I might also question what exactly is "wrong" with the so-called "western influence" upon Orthodoxy? Orthodoxy continues to develop... it is not stagnant. It often takes on the "t"raditions of the cultures to which it is brought. I have a great fear that many demonize the west as though this were some sort of pariah. It isn't and I truly believe that we will witness, someday, a more "westernized" Orthodox Church... a western Patriarchate.
Mentioning that the Orthodox Church is undergoing a change (i.e. pews) because some have "wantied (six) to "fit it" with our western brothers and sisters in Christ," is NOT a bad thing provided the Faith is not compromised. And adding pews is certainly NOT compromising the Faith in any way, shape or form. Yes, there are liturgical reasons for which a pewless temple provides a space more conducive to certain practices. I might add, however, that some of the most moving a spiritual liturgies I've ever been in have been in temples which happened to have pews AND a great crowd of worshipers.
As I said before, my wife would be reluctant to go to church were she expected to stand for two hours. Providing a few chairs on the periphery and then having the more sanctimonious among us cast glances at us if we were to be so unholy as to sit (after all... it's for the OLD and INFIRM) is certainly not the answer. We've already seen that it provides a hot button in one particular parish. In my parish there is no hot button... it's a non-issue. Why?
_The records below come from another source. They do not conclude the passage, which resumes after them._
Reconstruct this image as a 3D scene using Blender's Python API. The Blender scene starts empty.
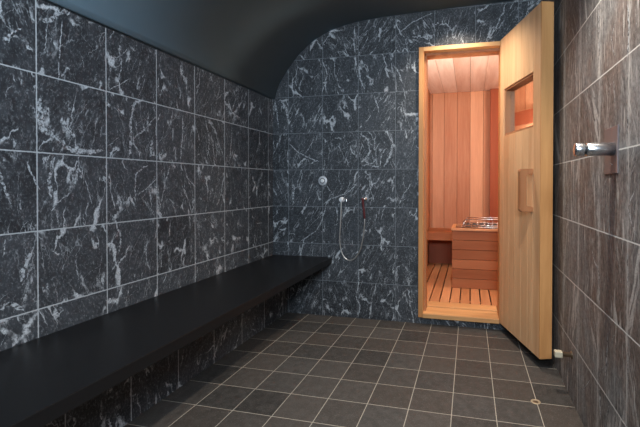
import bpy, bmesh, math, random
from mathutils import Vector, Matrix
S = bpy.context.scene
COL = S.collection
random.seed(7)
PI = math.pi

# ------------------------------------------------------------ camera, world, light, exposure
T = 0.2307
cd = bpy.data.cameras.new('camera'); cam = bpy.data.objects.new('camera', cd); COL.objects.link(cam)
cd.sensor_width = 36.0; cd.lens = 393.67 / 640 * 36.0
cd.shift_x = -(377.2 - 320) / 640; cd.shift_y = (189.07 - 213.5) / 640
cam.location = (0, 0, 1.0812)
cam.rotation_euler = (PI / 2 - 0.0109, -0.0016, T)
cd.clip_start = 0.02
S.camera = cam
S.view_settings.view_transform = 'Standard'; S.view_settings.look = 'None'
S.view_settings.exposure = 0.0; S.view_settings.gamma = 1.0
S.view_settings.use_curve_mapping = False
w = bpy.data.worlds.new('world'); S.world = w; w.use_nodes = True
w.node_tree.nodes['Background'].inputs[0].default_value = (0.02, 0.022, 0.025, 1)
w.node_tree.nodes['Background'].inputs[1].default_value = 0.1

def light(name, kind, loc, energy, color, rot=(0, 0, 0), size=0.1, size_y=None, spot=None, blend=0.5, spread=None):
    l = bpy.data.lights.new(name, kind); l.energy = energy; l.color = color
    if kind == 'AREA':
        l.size = size
        if size_y: l.shape = 'RECTANGLE'; l.size_y = size_y
        if spread: l.spread = spread
    else: l.shadow_soft_size = size
    if kind == 'SPOT': l.spot_size = spot; l.spot_blend = blend
    o = bpy.data.objects.new(name, l); COL.objects.link(o); o.location = loc; o.rotation_euler = rot
    return o
WARM = (1.0, 0.89, 0.77); COOL = (0.72, 0.86, 1.0)
DOWNLIGHTS = [(-0.10, 2.78), (0.16, 1.45), (0.14, 0.25)]
DOWN_E = [72, 130, 92]
DOWN_CONE = [2.1, 2.0, 2.0]
# added cool fill behind the camera, no opening there (large soft area)
light('cool_fill', 'AREA', (0.22, -0.75, 1.78), 108, COOL, (PI / 2 + 0.34, 0, 0.60), 0.9, 0.45)
light('sauna_wall_light', 'AREA', (-0.425, 3.23, 1.62), 19, (1.0, 0.90, 0.78), (PI / 2 + 0.55, 0, -0.15), 0.10, 0.5)
light('sauna_side_fill', 'POINT', (0.95, 3.65, 1.75), 36, (1.0, 0.88, 0.74), size=0.12)  # added unseen fill from the right side of the sauna

# ------------------------------------------------------------ node helper
class N:
    def __init__(s, name):
        s.m = bpy.data.materials.new(name); s.m.use_nodes = True
        s.t = s.m.node_tree; s.t.nodes.clear()
        s.out = s.t.nodes.new('ShaderNodeOutputMaterial')
        s.b = s.t.nodes.new('ShaderNodeBsdfPrincipled')
        s.t.links.new(s.b.outputs[0], s.out.inputs[0])
    def put(s, sock, v):
        if hasattr(v, 'is_output'): s.t.links.new(v, sock)
        elif isinstance(v, (tuple, list)) and len(v) == 3 and sock.type == 'RGBA': sock.default_value = (*v, 1)
        else: sock.default_value = v
    def math(s, op, a, b=0.0, c=None, clamp=False):
        n = s.t.nodes.new('ShaderNodeMath'); n.operation = op; n.use_clamp = clamp
        s.put(n.inputs[0], a); s.put(n.inputs[1], b)
        if c is not None: s.put(n.inputs[2], c)
        return n.outputs[0]
    def vm(s, op, a, b=(0, 0, 0), scale=None):
        n = s.t.nodes.new('ShaderNodeVectorMath'); n.operation = op
        s.put(n.inputs[0], a)
        if scale is not None: s.put(n.inputs['Scale'], scale)
        else: s.put(n.inputs[1], b)
        return n.outputs[0]
    def sep(s, v):
        n = s.t.nodes.new('ShaderNodeSeparateXYZ'); s.put(n.inputs[0], v); return n.outputs
    def comb(s, x, y, z=0.0):
        n = s.t.nodes.new('ShaderNodeCombineXYZ')
        for i, q in enumerate((x, y, z)): s.put(n.inputs[i], q)
        return n.outputs[0]
    def coord(s, k): return s.t.nodes.new('ShaderNodeTexCoord').outputs[k]
    def noise(s, v, scale, detail=4.0, rough=0.55, dist=0.0, col=False):
        n = s.t.nodes.new('ShaderNodeTexNoise'); s.put(n.inputs['Vector'], v)
        n.inputs['Scale'].default_value = scale; n.inputs['Detail'].default_value = detail
        n.inputs['Roughness'].default_value = rough; n.inputs['Distortion'].default_value = dist
        return n.outputs['Color' if col else 'Fac']
    def rnd(s, v):
        n = s.t.nodes.new('ShaderNodeTexWhiteNoise'); n.noise_dimensions = '3D'; s.put(n.inputs['Vector'], v)
        return n.outputs
    def ss(s, v, lo, hi, a=0.0, b=1.0):
        n = s.t.nodes.new('ShaderNodeMapRange'); n.interpolation_type = 'SMOOTHSTEP'
        s.put(n.inputs['Value'], v)
        for i, q in zip(('From Min', 'From Max', 'To Min', 'To Max'), (lo, hi, a, b)): s.put(n.inputs[i], q)
        return n.outputs[0]
    def mix(s, f, a, b, mode='MIX'):
        n = s.t.nodes.new('ShaderNodeMix'); n.data_type = 'RGBA'; n.blend_type = mode
        s.put(n.inputs['Factor'], f); s.put(n.inputs['A'] if 0 else n.inputs[6], a); s.put(n.inputs[7], b)
        return n.outputs[2]
    def attr(s, name):
        n = s.t.nodes.new('ShaderNodeAttribute'); n.attribute_name = name; return n.outputs['Fac']
    def bump(s, h, strength, dist=0.002):
        n = s.t.nodes.new('ShaderNodeBump'); n.inputs['Strength'].default_value = strength
        n.inputs['Distance'].default_value = dist; s.put(n.inputs['Height'], h)
        s.t.links.new(n.outputs[0], s.b.inputs['Normal'])
    def set(s, color=None, rough=None, metal=None, spec=None, **k):
        if color is not None: s.put(s.b.inputs['Base Color'], color)
        if rough is not None: s.put(s.b.inputs['Roughness'], rough)
        if metal is not None: s.put(s.b.inputs['Metallic'], metal)
        if spec is not None: s.put(s.b.inputs['Specular IOR Level'], spec)
        for q, v in k.items(): s.put(s.b.inputs[q.replace('_', ' ')], v)
        return s.m

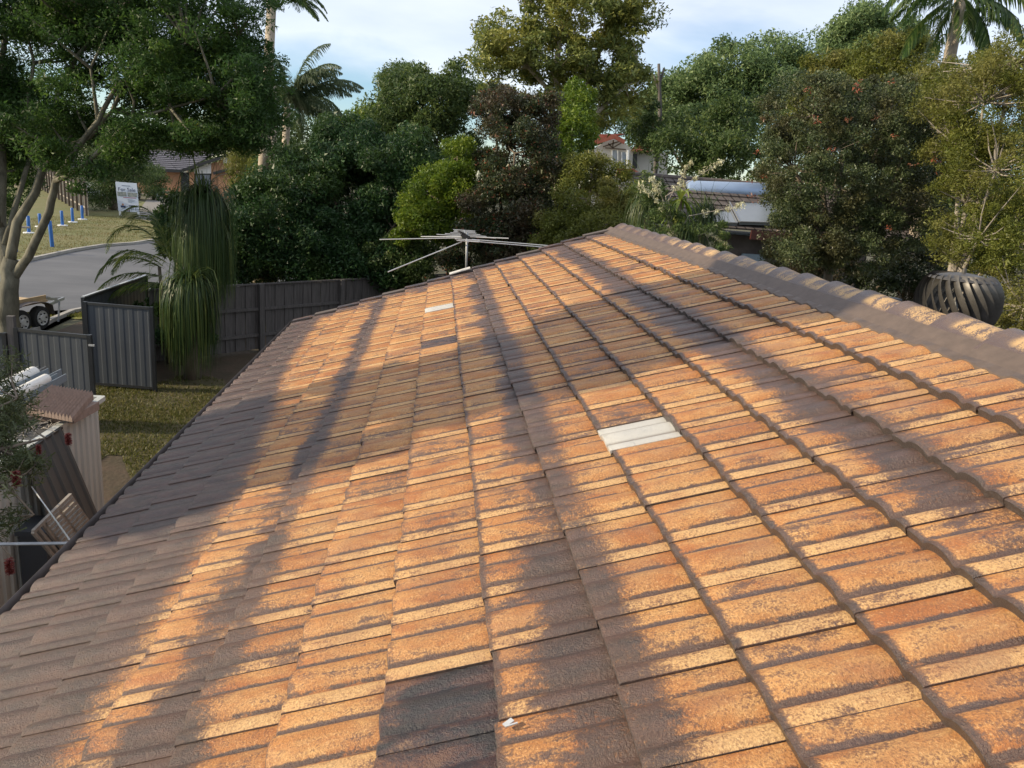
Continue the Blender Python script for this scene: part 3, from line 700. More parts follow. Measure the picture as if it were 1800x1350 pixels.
for i in range(9):
    y = 5.2+i*0.27; mb = MB(); mb.beam(Vector((SX-0.02, y, SZ+0.012)), Vector((SX-1.5, y+0.05, SZ+0.012)), 0.045, 0.03); mb.build('purlin', M['cream_steel'], shed)
def on_roof(px, py, z=SZ+0.03): return atz(px, py, z)
# bundle of gutters and pipes on the shed roof, axis runs back right
pa = atz(60, 658, SZ+0.12); pb = atz(-60, 716, SZ+0.12); ax = (pa-pb); ax.z = 0; axn = ax.normalized(); side = Vector((axn.y, -axn.x, 0))
def pipe(px, py, L_, r, label, z=None, mt='white_pvc', hollow=True):
    z = z if z is not None else SZ+r+0.02; e = atz(px, py, z); mb = MB(); s0 = e-axn*L_; zr = Vector((0, 0, 1))
    n = 14; vs = []
    for p_, rr in ((s0, r), (e, r), (e, r*0.88), (e-axn*0.25, r*0.88)):
        for k in range(n): a = 2*math.pi*k/n; vs.append(p_+side*math.cos(a)*rr+zr*math.sin(a)*rr)
    fs = [(i*n+k, i*n+(k+1) % n, (i+1)*n+(k+1) % n, (i+1)*n+k) for i in range(3) for k in range(n)]
    fs.append(tuple(3*n+k for k in range(n))); mb.add(vs, fs); o = mb.build('pipe', M[mt], None, smooth='auto'); tag(o, label, 'pipe'); return o
pipe(59, 655, 2.4, 0.078, 'longest cream pipe, leftmost on the shed roof')
pipe(81, 666, 1.55, 0.062, 'shorter bright white pipe on the grey channels on the shed roof', z=SZ+0.14)
def channel(px, py, L_, wd_, label, mt='greychan', z=SZ+0.03):
    e = atz(px, py, z); s0 = e-axn*L_; r_ = empty('gutter_length', s0, label, 'channel'); c_ = (s0+e)/2
    mb = MB(); mb.beam(s0, e, wd_, 0.012); mb.build('base', M[mt], r_)
    for k in (-1, 1):
        mb = MB(); mb.beam(s0+side*k*wd_/2+Vector((0, 0, 0.045)), e+side*k*wd_/2+Vector((0, 0, 0.045)), 0.010, 0.09); mb.build('side', M[mt], r_)
channel(75, 656, 2.3, 0.09, 'pale grey length of gutter between the two white pipes', 'galv')
channel(97, 660, 2.0, 0.15, 'blue grey length of gutter below the short white pipe', z=SZ+0.03)
channel(109, 669, 1.9, 0.10, 'narrow blue grey length of gutter nearest the terracotta tiles', z=SZ+0.03)
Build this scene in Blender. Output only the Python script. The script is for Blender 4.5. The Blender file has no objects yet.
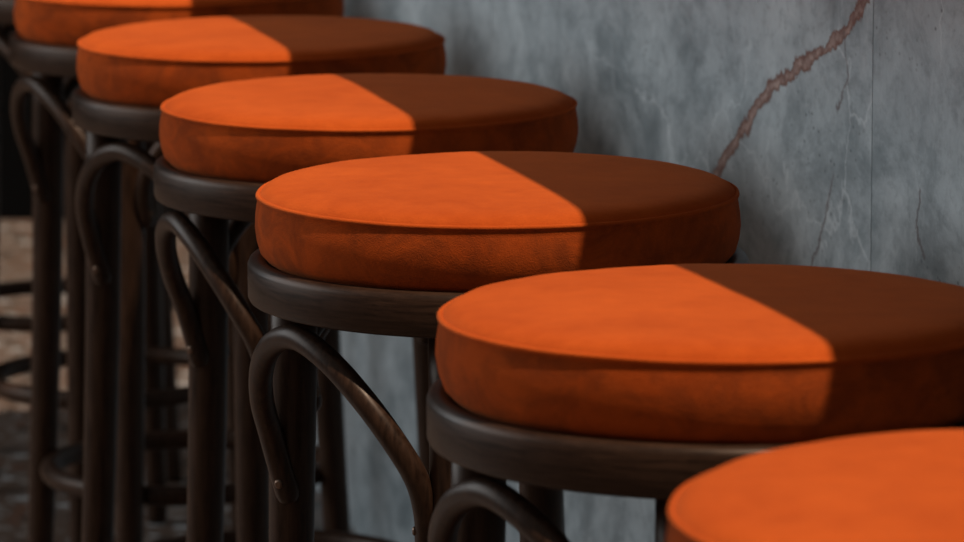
import bpy, math, random
from mathutils import Vector, Matrix, noise
random.seed(4)
S=bpy.context.scene
try: S.view_settings.view_transform='Standard'
except Exception: pass
COL=S.collection
def link(o,parent=None):
    COL.objects.link(o)
    if parent: o.parent=parent
    return o
# ---------------- node helpers ----------------
class NT:
    def __init__(s,name):
        s.m=bpy.data.materials.new(name); s.m.use_nodes=True; s.t=s.m.node_tree
        s.b=s.t.nodes['Principled BSDF']
    def n(s,ty,ins=None,**kw):
        nd=s.t.nodes.new(ty)
        for k,v in kw.items(): setattr(nd,k,v)
        for k,v in (ins or {}).items(): s.set(nd.inputs[k],v)
        return nd
    def set(s,sock,v):
        if isinstance(v,bpy.types.NodeSocket): s.t.links.new(v,sock)
        else: sock.default_value=v
    def math(s,op,a,b=0.0,c=0.0,clamp=False):
        nd=s.n('ShaderNodeMath',{0:a,1:b,2:c},operation=op); nd.use_clamp=clamp; return nd.outputs[0]
    def noise(s,co,scale,detail=4,rough=.55,dist=0.0,out=0):
        return s.n('ShaderNodeTexNoise',{'Vector':co,'Scale':scale,'Detail':detail,'Roughness':rough,'Distortion':dist}).outputs[out]
    def mix(s,f,a,b,bt='MIX'):
        nd=s.n('ShaderNodeMix',data_type='RGBA',blend_type=bt)
        s.set(nd.inputs[0],f); s.set(nd.inputs[6],a); s.set(nd.inputs[7],b); return nd.outputs[2]
    def rng(s,v,a,b,c=0.0,d=1.0,smooth=False):
        nd=s.n('ShaderNodeMapRange',{0:v,1:a,2:b,3:c,4:d}); nd.clamp=True
        if smooth: nd.interpolation_type='SMOOTHSTEP'
        return nd.outputs[0]
    def scl(s,co,v):
        return s.n('ShaderNodeMapping',{'Vector':co,'Scale':v}).outputs[0]
    def bump(s,h,st,dist=.001,nrm=None):
        nd=s.n('ShaderNodeBump',{'Height':h,'Strength':st,'Distance':dist})
        if nrm is not None: s.set(nd.inputs['Normal'],nrm)
        return nd.outputs[0]
def C(r,g,b): return (r,g,b,1)

def velvet():
    k=NT('orange_velvet'); oc=k.n('ShaderNodeTexCoord').outputs['Object']
    rnd=k.n('ShaderNodeObjectInfo').outputs['Random']
    co=k.n('ShaderNodeVectorMath',{0:oc,1:k.n('ShaderNodeCombineXYZ',{0:rnd,1:rnd,2:rnd}).outputs[0]},operation='ADD').outputs[0]
    n1=k.noise(co,9,6,.62,.4); n2=k.noise(co,48,6,.68); n3=k.noise(co,1000,2,.5)
    m=k.math('ADD',k.math('MULTIPLY',n1,.62),k.math('MULTIPLY',n2,.38))
    f=k.rng(m,.36,.64)
    c=k.mix(f,C(.47,.068,.009),C(.62,.102,.014))
    c=k.mix(k.rng(n3,.3,.7,0,.28),c,C(.27,.038,.007))
    # the pile on the upright band is rubbed both ways: crushed darker patches
    z=k.n('ShaderNodeSeparateXYZ',{0:oc}).outputs[2]
    band=k.rng(z,.7985,.8005,1,0)
    cr=k.rng(k.noise(k.scl(co,(1,1,1.3)),26,6,.7,.6),.40,.62,.15,.72)
    c=k.mix(k.math('MULTIPLY',band,cr),c,C(.20,.038,.010))
    k.set(k.b.inputs['Base Color'],c); k.set(k.b.inputs['Roughness'],.95)
    k.set(k.b.inputs['Specular IOR Level'],.05)
    k.set(k.b.inputs['Sheen Weight'],.22); k.set(k.b.inputs['Sheen Roughness'],.35); k.set(k.b.inputs['Sheen Tint'],C(1,.40,.17))
    b=k.bump(n3,.5,.0008); b=k.bump(n2,.3,.0018,b)
    k.set(k.b.inputs['Normal'],b); return k.m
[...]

We have pews and those who stand are welcome to do so and those who sit not seen as less spiritual.
We need to be extremely careful we do not become like Pharisees, judging our brothers because their beards are not as long, they sit rather than stand and their lampadas do not contain pure olive oil.
You've opened up a can of worms here, Gregory, for it is an area in which the Old Calendarists and rigorists love to cast aspersions on those of us termed "modernists"!